**DATA PROVIDED**

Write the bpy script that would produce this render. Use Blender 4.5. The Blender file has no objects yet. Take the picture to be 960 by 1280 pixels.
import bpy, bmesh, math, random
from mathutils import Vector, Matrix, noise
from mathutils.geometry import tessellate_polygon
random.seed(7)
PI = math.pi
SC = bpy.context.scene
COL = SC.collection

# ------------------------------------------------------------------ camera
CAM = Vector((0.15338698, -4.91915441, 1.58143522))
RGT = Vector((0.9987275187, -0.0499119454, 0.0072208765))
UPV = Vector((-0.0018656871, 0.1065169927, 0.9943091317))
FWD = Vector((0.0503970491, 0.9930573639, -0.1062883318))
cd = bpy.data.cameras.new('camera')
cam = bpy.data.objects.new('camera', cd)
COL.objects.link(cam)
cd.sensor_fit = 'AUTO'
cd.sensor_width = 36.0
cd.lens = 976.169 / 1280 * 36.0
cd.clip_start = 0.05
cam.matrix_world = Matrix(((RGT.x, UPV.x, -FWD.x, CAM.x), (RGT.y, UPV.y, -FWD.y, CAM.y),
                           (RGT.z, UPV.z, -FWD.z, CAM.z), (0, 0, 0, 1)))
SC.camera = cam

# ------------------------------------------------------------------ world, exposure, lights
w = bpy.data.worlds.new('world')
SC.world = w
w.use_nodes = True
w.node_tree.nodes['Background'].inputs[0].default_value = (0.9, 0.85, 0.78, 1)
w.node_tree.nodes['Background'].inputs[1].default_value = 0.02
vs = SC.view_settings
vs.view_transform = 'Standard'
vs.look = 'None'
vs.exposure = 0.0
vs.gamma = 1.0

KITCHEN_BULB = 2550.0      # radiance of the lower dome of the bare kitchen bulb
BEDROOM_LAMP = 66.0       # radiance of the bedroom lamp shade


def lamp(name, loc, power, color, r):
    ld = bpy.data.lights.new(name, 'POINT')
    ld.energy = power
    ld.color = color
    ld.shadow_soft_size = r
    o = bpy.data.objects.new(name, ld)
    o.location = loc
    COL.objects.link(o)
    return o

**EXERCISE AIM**
Extract the data exactly as given.

**OUTPUT FOR THIS EXERCISE**
Write the bpy script that would produce this render. Use Blender 4.5. The Blender file has no objects yet. Take the picture to be 960 by 1280 pixels.
import bpy, bmesh, math, random
from mathutils import Vector, Matrix, noise
from mathutils.geometry import tessellate_polygon
random.seed(7)
PI = math.pi
SC = bpy.context.scene
COL = SC.collection

# ------------------------------------------------------------------ camera
CAM = Vector((0.15338698, -4.91915441, 1.58143522))
RGT = Vector((0.9987275187, -0.0499119454, 0.0072208765))
UPV = Vector((-0.0018656871, 0.1065169927, 0.9943091317))
FWD = Vector((0.0503970491, 0.9930573639, -0.1062883318))
cd = bpy.data.cameras.new('camera')
cam = bpy.data.objects.new('camera', cd)
COL.objects.link(cam)
cd.sensor_fit = 'AUTO'
cd.sensor_width = 36.0
cd.lens = 976.169 / 1280 * 36.0
cd.clip_start = 0.05
cam.matrix_world = Matrix(((RGT.x, UPV.x, -FWD.x, CAM.x), (RGT.y, UPV.y, -FWD.y, CAM.y),
                           (RGT.z, UPV.z, -FWD.z, CAM.z), (0, 0, 0, 1)))
SC.camera = cam

# ------------------------------------------------------------------ world, exposure, lights
w = bpy.data.worlds.new('world')
SC.world = w
w.use_nodes = True
w.node_tree.nodes['Background'].inputs[0].default_value = (0.9, 0.85, 0.78, 1)
w.node_tree.nodes['Background'].inputs[1].default_value = 0.02
vs = SC.view_settings
vs.view_transform = 'Standard'
vs.look = 'None'
vs.exposure = 0.0
vs.gamma = 1.0

KITCHEN_BULB = 2550.0      # radiance of the lower dome of the bare kitchen bulb
BEDROOM_LAMP = 66.0       # radiance of the bedroom lamp shade


def lamp(name, loc, power, color, r):
    ld = bpy.data.lights.new(name, 'POINT')
    ld.energy = power
    ld.color = color
    ld.shadow_soft_size = r
    o = bpy.data.objects.new(name, ld)
    o.location = loc
    COL.objects.link(o)
    return o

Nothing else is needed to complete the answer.